• _Given problem_
Skip every picture, and extract verbatim the lines from the line containing "Write a Blender" to the line containing "scene.camera = cam", both lines included.

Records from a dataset
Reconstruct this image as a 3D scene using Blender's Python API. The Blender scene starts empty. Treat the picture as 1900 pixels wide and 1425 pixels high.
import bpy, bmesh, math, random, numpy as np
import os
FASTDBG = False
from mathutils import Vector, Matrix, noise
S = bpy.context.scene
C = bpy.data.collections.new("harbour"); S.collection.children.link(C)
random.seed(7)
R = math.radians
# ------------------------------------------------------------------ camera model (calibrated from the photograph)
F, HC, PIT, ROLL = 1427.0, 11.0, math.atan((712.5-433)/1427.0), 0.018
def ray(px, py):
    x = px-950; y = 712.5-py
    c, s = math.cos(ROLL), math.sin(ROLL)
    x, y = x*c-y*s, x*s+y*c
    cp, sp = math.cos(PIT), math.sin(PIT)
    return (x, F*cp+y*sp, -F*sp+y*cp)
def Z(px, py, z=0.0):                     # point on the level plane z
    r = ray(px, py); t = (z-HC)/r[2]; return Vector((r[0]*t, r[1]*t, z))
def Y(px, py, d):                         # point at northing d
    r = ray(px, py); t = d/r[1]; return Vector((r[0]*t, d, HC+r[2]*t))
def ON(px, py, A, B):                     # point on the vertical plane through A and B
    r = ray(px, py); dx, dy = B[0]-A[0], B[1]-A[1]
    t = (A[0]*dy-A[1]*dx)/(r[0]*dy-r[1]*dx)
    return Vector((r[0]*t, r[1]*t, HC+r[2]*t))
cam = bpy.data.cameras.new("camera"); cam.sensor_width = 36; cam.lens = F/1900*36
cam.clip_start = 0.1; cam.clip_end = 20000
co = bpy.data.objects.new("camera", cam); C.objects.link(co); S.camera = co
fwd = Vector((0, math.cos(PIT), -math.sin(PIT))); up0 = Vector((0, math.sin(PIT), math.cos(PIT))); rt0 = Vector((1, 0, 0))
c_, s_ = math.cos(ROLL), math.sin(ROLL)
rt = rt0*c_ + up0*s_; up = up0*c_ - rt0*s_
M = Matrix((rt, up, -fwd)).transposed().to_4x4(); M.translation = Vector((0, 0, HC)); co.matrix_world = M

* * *

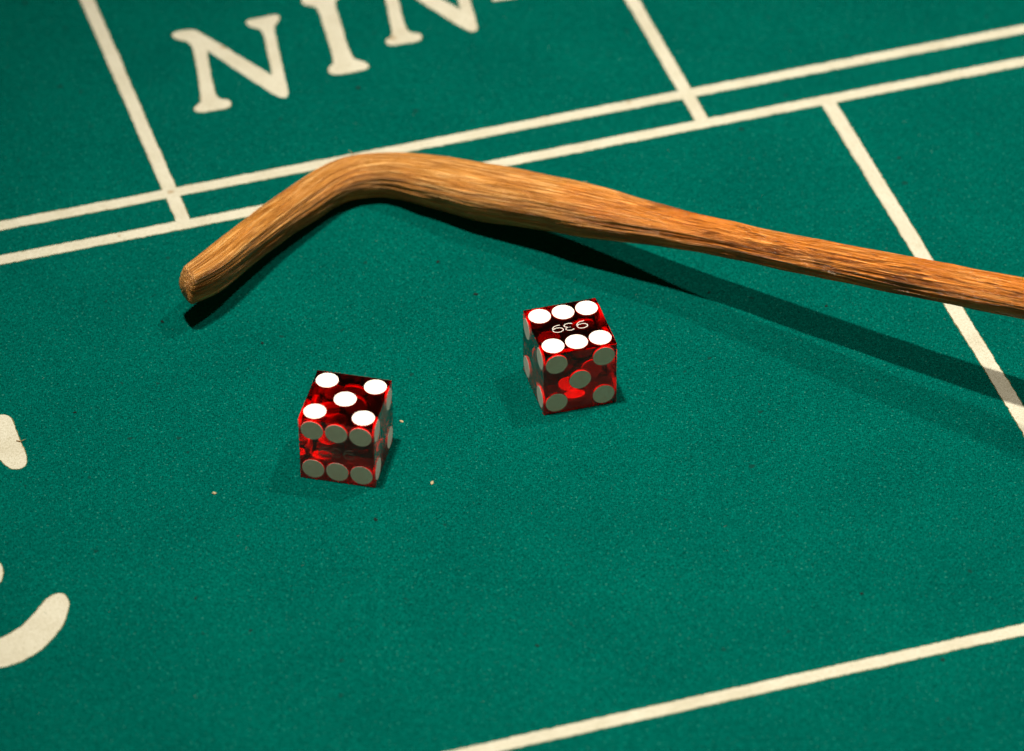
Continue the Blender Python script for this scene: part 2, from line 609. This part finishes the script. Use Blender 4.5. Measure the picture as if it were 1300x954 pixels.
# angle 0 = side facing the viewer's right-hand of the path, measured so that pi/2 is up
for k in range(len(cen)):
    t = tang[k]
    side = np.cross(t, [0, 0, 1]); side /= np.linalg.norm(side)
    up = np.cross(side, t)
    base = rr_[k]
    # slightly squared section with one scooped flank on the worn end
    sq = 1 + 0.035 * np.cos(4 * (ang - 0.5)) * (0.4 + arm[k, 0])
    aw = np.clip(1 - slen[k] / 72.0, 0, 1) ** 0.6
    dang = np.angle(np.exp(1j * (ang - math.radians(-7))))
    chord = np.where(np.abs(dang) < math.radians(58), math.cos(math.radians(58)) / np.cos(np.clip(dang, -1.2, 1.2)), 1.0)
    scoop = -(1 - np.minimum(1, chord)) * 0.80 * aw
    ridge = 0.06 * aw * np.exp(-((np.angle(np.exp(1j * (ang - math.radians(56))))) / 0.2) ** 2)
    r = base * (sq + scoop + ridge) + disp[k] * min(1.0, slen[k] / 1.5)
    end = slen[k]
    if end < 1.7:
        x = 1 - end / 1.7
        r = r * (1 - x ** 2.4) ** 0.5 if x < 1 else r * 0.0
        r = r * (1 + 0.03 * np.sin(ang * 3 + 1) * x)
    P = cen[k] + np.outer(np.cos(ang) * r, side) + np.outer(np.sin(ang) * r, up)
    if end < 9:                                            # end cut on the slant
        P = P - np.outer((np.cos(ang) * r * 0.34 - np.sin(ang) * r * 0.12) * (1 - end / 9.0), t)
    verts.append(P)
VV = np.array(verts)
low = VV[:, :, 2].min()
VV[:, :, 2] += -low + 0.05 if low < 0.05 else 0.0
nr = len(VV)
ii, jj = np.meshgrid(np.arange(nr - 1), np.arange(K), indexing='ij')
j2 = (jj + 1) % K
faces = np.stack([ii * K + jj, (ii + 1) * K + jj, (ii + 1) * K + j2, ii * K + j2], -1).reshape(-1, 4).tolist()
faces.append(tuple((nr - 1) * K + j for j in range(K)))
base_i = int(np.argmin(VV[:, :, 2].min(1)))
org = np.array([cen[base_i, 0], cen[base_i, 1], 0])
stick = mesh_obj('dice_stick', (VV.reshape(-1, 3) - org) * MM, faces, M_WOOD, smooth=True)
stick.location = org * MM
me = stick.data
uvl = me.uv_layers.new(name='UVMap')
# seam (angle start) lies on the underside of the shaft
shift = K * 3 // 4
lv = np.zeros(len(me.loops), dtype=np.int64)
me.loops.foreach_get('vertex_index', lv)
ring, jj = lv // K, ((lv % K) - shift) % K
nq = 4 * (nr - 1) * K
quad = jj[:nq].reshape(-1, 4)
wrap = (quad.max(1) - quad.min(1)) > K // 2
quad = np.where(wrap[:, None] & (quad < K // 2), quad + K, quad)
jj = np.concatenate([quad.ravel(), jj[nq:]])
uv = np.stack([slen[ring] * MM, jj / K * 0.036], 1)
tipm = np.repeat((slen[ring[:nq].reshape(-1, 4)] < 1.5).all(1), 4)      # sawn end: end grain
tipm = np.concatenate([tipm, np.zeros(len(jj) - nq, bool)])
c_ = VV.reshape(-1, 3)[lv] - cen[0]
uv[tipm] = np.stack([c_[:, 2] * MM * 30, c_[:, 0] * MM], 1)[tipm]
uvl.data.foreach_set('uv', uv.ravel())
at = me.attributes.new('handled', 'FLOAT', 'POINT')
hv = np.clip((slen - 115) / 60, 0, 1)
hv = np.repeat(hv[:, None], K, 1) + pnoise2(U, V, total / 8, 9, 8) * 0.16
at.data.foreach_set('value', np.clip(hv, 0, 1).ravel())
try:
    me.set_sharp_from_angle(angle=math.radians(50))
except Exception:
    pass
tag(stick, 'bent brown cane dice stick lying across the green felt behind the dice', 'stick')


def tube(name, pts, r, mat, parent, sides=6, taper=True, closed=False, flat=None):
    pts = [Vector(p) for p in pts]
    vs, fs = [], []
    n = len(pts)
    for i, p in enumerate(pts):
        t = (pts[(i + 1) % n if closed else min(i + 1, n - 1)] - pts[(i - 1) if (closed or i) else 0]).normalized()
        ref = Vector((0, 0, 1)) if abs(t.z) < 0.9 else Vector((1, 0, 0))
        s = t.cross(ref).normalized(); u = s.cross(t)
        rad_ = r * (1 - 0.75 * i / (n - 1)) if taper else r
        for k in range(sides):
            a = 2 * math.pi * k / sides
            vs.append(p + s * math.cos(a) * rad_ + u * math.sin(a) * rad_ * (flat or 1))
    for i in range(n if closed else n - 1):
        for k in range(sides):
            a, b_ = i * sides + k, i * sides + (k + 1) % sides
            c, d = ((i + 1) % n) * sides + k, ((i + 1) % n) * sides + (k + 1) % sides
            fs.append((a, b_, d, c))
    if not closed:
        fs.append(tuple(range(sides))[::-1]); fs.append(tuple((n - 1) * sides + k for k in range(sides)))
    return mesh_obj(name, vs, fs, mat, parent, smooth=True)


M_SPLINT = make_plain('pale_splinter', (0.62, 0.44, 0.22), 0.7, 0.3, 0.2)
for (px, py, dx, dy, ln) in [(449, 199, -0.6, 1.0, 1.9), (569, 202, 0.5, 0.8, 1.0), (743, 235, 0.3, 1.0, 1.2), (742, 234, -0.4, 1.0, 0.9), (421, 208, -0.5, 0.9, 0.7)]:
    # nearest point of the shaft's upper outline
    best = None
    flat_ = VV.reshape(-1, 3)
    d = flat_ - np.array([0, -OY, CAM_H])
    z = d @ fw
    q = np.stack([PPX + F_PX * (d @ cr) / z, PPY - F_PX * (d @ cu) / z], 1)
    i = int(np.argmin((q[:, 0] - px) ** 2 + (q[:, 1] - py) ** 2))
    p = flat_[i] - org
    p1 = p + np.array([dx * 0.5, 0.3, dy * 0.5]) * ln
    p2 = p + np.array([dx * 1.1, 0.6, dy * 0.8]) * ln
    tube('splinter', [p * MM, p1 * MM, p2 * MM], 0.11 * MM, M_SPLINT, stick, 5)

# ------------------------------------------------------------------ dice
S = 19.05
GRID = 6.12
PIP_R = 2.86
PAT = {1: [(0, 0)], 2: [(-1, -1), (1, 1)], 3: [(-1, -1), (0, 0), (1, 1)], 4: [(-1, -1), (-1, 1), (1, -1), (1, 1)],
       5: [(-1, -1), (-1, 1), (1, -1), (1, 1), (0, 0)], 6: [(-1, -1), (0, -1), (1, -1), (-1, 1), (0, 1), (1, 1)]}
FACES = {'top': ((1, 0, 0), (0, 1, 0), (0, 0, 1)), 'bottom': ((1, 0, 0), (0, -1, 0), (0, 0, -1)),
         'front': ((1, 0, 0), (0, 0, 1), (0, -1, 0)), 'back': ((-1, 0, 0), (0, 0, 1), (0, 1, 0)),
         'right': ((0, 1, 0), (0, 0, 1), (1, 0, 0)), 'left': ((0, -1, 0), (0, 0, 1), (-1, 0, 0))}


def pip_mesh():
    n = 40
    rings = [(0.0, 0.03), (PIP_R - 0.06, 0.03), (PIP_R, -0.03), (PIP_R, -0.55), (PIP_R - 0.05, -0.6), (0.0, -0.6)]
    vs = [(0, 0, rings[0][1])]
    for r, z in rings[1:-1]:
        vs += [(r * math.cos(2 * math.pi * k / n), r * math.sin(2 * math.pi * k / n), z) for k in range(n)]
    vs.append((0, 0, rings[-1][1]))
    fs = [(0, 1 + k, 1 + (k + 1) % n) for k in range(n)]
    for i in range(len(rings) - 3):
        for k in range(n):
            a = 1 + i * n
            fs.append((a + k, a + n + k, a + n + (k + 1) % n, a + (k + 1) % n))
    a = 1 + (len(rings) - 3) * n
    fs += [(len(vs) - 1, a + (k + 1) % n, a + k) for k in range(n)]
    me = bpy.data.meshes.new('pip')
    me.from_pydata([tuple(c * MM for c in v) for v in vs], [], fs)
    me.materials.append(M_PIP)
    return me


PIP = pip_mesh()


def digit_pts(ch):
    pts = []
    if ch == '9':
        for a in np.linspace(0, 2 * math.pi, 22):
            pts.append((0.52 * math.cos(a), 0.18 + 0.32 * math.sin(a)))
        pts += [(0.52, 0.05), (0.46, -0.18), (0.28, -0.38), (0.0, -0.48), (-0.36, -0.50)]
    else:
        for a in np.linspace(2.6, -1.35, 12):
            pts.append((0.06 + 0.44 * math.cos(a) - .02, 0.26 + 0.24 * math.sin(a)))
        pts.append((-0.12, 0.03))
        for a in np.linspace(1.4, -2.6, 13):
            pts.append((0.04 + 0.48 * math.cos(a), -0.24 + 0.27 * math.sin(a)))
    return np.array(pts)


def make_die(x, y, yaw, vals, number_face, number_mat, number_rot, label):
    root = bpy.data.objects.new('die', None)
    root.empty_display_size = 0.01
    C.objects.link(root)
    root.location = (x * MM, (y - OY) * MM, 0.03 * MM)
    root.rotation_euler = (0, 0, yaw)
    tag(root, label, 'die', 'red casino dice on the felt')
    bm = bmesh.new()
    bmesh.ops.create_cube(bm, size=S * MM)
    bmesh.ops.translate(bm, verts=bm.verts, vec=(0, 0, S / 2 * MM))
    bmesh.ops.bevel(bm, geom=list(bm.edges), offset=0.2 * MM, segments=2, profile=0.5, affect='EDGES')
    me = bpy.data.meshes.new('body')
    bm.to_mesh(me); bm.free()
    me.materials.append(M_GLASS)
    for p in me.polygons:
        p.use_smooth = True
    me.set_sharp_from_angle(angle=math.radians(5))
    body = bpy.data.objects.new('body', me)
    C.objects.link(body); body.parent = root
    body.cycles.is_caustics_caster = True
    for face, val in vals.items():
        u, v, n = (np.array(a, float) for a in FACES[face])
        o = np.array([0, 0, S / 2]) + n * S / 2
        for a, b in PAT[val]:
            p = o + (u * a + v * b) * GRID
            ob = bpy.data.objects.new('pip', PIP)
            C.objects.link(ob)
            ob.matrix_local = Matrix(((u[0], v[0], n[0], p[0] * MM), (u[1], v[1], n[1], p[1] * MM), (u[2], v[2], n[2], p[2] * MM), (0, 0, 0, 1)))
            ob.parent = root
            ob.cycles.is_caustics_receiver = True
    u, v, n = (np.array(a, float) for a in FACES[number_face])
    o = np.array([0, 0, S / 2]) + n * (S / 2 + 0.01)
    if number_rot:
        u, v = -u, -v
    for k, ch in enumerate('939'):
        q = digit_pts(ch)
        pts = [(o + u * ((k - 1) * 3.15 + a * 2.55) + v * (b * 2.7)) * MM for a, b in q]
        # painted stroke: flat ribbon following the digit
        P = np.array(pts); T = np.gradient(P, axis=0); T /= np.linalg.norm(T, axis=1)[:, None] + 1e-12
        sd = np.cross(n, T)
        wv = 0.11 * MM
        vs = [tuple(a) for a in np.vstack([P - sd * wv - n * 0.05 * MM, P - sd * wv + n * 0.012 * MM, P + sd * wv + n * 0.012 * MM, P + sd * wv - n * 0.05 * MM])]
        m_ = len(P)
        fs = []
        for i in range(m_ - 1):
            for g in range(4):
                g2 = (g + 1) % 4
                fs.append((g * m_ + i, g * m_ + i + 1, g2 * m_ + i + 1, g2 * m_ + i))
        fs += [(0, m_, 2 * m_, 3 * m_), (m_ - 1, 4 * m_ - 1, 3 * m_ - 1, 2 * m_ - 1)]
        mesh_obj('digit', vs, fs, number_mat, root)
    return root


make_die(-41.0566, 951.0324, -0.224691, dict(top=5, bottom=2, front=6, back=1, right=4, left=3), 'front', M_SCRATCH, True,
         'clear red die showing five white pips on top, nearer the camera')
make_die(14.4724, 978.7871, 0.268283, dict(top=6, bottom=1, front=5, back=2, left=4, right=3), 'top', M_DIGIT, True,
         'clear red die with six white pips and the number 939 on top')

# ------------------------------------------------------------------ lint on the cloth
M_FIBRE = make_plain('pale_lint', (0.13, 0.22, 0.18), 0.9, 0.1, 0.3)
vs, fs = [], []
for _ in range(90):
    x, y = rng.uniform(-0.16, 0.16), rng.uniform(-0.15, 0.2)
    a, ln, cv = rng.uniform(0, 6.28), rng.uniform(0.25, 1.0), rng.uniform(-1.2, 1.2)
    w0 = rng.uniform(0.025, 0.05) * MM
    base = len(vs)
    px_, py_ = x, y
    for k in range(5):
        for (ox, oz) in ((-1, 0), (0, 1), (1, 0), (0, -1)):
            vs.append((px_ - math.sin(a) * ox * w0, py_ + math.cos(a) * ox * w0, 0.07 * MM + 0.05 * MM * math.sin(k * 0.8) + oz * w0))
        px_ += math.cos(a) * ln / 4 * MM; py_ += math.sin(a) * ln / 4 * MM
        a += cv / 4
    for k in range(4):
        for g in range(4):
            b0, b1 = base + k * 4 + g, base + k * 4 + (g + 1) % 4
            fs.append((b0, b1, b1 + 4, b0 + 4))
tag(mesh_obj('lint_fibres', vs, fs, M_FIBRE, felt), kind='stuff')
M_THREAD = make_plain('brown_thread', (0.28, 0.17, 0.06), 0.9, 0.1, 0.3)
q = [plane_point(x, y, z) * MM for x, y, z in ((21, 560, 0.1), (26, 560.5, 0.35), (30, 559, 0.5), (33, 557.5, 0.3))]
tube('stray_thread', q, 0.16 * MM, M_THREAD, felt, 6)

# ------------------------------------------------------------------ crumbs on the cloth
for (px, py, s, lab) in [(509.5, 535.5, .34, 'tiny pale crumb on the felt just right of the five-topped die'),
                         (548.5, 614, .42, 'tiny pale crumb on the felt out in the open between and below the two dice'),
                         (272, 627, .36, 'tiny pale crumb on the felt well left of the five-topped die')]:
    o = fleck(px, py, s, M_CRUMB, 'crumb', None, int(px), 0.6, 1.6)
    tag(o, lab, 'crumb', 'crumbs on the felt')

---

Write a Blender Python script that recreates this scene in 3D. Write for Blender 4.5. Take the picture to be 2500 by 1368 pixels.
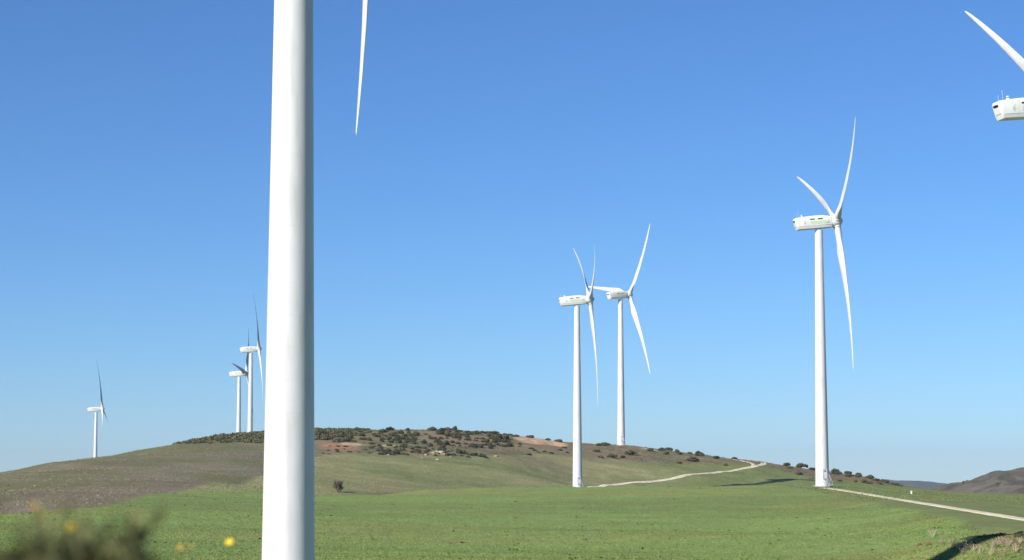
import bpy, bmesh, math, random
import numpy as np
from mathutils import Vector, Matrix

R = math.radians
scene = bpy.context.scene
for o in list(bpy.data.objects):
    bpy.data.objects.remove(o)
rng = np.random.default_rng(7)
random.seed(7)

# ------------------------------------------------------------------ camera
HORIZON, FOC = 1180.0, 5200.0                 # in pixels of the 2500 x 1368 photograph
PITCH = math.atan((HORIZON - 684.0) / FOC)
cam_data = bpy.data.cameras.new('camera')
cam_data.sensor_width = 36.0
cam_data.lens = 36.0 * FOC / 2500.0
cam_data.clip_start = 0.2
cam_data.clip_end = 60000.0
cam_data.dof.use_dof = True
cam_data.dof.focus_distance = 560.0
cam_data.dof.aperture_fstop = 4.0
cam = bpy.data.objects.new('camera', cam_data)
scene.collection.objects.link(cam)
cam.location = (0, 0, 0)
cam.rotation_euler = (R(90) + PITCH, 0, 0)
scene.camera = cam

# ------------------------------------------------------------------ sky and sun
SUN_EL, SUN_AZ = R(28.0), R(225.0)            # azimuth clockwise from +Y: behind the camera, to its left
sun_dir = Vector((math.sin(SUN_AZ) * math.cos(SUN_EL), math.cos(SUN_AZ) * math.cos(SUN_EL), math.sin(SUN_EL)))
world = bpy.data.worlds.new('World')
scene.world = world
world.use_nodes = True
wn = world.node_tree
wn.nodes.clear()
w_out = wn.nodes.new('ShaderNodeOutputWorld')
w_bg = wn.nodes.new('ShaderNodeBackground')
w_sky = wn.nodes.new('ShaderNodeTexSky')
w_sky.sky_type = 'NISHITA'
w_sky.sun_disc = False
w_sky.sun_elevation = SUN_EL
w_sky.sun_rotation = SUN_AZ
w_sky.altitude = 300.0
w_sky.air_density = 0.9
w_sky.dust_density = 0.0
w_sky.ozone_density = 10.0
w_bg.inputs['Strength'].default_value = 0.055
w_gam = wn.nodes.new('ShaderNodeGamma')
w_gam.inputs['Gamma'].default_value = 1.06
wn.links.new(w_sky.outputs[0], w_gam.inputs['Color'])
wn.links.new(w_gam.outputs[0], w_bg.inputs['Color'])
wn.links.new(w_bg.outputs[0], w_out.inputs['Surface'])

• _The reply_
Write a Blender Python script that recreates this scene in 3D. Write for Blender 4.5. Take the picture to be 2500 by 1368 pixels.
import bpy, bmesh, math, random
import numpy as np
from mathutils import Vector, Matrix

R = math.radians
scene = bpy.context.scene
for o in list(bpy.data.objects):
    bpy.data.objects.remove(o)
rng = np.random.default_rng(7)
random.seed(7)

# ------------------------------------------------------------------ camera
HORIZON, FOC = 1180.0, 5200.0                 # in pixels of the 2500 x 1368 photograph
PITCH = math.atan((HORIZON - 684.0) / FOC)
cam_data = bpy.data.cameras.new('camera')
cam_data.sensor_width = 36.0
cam_data.lens = 36.0 * FOC / 2500.0
cam_data.clip_start = 0.2
cam_data.clip_end = 60000.0
cam_data.dof.use_dof = True
cam_data.dof.focus_distance = 560.0
cam_data.dof.aperture_fstop = 4.0
cam = bpy.data.objects.new('camera', cam_data)
scene.collection.objects.link(cam)
cam.location = (0, 0, 0)
cam.rotation_euler = (R(90) + PITCH, 0, 0)
scene.camera = cam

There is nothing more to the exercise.